You really need something like sentry to report all unhandled exceptions. I learned that lesson when I realized everyone on Safari couldn't use my website (submit forms) because a feature I used wasn't supported on Safari. Easy way to drop your conversion rate by 30%.

mxuribe 3 years ago

Ah, yes, the old "the most secure device is one that is not working", or in this case that is blocked from working. :-)

Fredej 3 years ago

> Sorry, you don't have permission to visit this site.

> Website blocked

> Not allowed to browse Shareware Download category

> You tried to visit:https://www.valcanbuild.tech/handling-corporate-firewalls/

The irony.

collinvandyck76 3 years ago

I've seen so many engineer hours burned because of a reluctance to gate behavior on http response codes.

hathym 3 years ago

tldr: do error handling.

  • justin_oaks 3 years ago

    Yes, it's more about error handling than it is about corporate firewalls.

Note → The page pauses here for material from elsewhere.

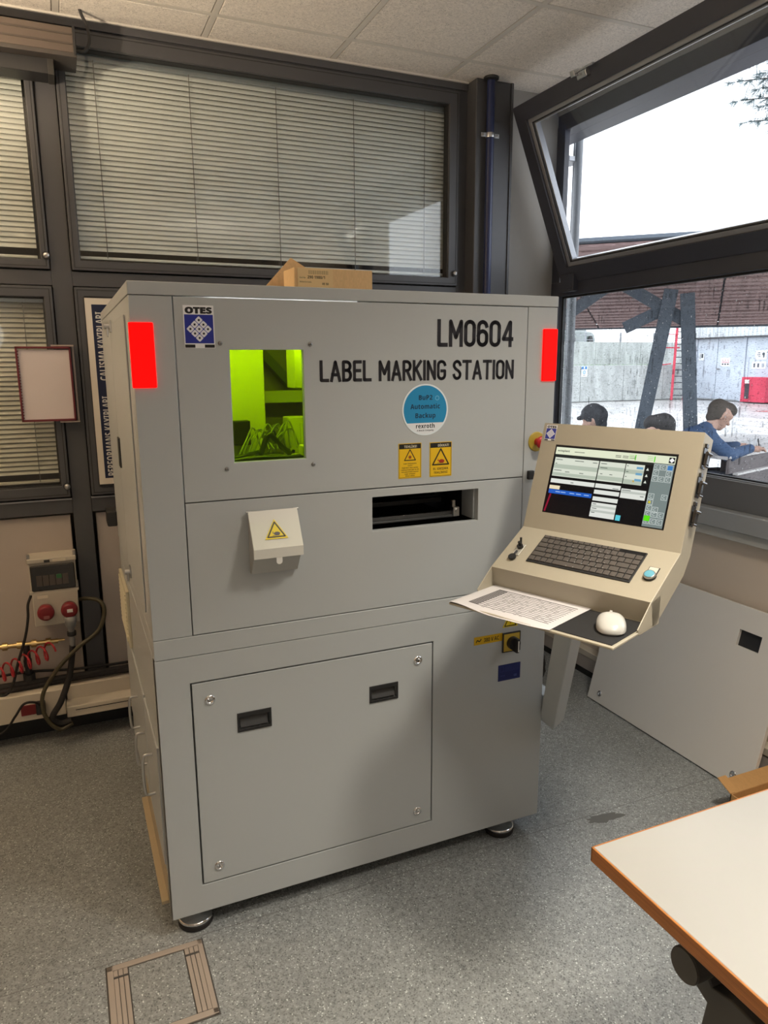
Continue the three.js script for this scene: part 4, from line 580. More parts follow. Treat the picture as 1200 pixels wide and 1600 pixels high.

    There are lots of reasons why the request would fail and returning a 403 or 503 from a corporate firewall is just one of them. What happens if the user's wifi is flaky and the HTTP request is canceled? What happens if the connection is slow and the request times out? What if, heaven forbid, the destination server is down or unreachable temporarily?

    As a web developer, never let a user's action lead to nothing happening. Always give feedback. Whenever sending background HTTP requests, always provide a visible error message to the user when you encounter unexpected results or HTTP/network errors.